Changes in denitrification rate and riverine loads

The fate of the nitrogen soil surplus was estimated with the model. Soil denitrification appears as a major nitrogen pathway for the excess or legacy nitrogen, removing 20-60 percent of it from circulation. Cropland appears to always have been a net contributor of nitrate to groundwaters, but looking at the whole watershed, the results indicate a similar pattern of net accumulation of reactive nitrogen in groundwater and the aquatic environment (1960s and 1970s), followed by net depletion (1990-2015). This storage effect was smaller in magnitude than for soils.

The models also allowed to estimate the individual effect of the grass set-asides and the group of measures of 2008-2015 on the diffuse river load, and to extrapolate their full potential. In both cases, it was estimated that the measures showed sizeable effects after 3–4 years and took approximately 8–10 years to show their full effect on the diffuse river load: reductions by 6 percent and 21-27 percent respectively.

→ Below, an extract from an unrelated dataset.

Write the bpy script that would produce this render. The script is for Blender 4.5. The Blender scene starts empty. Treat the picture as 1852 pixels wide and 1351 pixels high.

The delay is mainly explained by the gradual depletion of fresh soil organic nitrogen legacies accumulated in active or set-aside cropland.

 

Dessirier et al 2023 Environ. Res. Lett. 18 104018.

Lessons learned from the Danish case

The studied watersheds in Denmark feature simultaneous reductions in cropland fertilisation (18-27 per cent) and in nitrogen losses (53-67 per cent) between the peak of nitrogen legacies and leaching in the 1980s and 2016-2020, via a combination of fertilisation restrictions, improved management of manure, catch crops, and set-asides. However, it takes time to see the results in the riverine nitrogen loads, especially if a period of heavy over-fertilisation has resulted in a build-up of a nitrogen legacy in the soils. Encouraging is that crop production was sustained for grains and even went up for forage in the meantime, meaning that the nutrient-efficiency of crop production improved (note that this study did not model the expected variations in grain quality). It is noteworthy that neither livestock numbers nor the acreage of land in rotation changed significantly since the 1980s in these examples (save for the temporary set-aside scheme), but that instead total fertilisation was mainly adjusted via the amount of mineral fertiliser.

Although it has shown effects, restricting fertilisation below the economic optimum has been a historic exception and is unlikely to provide a politically acceptable solution to fulfil the Farm-to-Fork objective of halving nitrogen losses for systems like Danish agriculture between 2020 and 2030. Instead, the current system in Denmark relies primarily on catch crops on two levels: a universal requirement for all arable land, and targeted catch crops in each coastal river basin set yearly by the government to achieve water quality objectives. The targeted requirements take into account the estimated capacity for denitrification in each catchment and the farmers have the possibility to choose alternative measures based on an equivalency table with targeted catch crops. The scientific focus is to identify zones with a high risk of leaching (low denitrification potential) at a very detailed scale to show where measures can be most cost-effective.

Other countries around the Baltic Sea should take use of the Danish example, and focus the measures against eutrophication in a more targeted way, when the most fundamental regulations against over-fertilisation have been implemented (which is the case in almost all countries). Public subsidies budgeted to support environmental measures should be allocated in accordance with risk maps drawn using tested, scientific methodologies.

Reducing nitrogen losses beyond the reach of targeted measures and further agronomic improvements requires a deeper restructuring of the agri-food system along agroecological principles and dietary guidelines, towards a path with less demand for animal products and livestock, locally reconnected livestock and crop production with lower nutrient intensity and losses.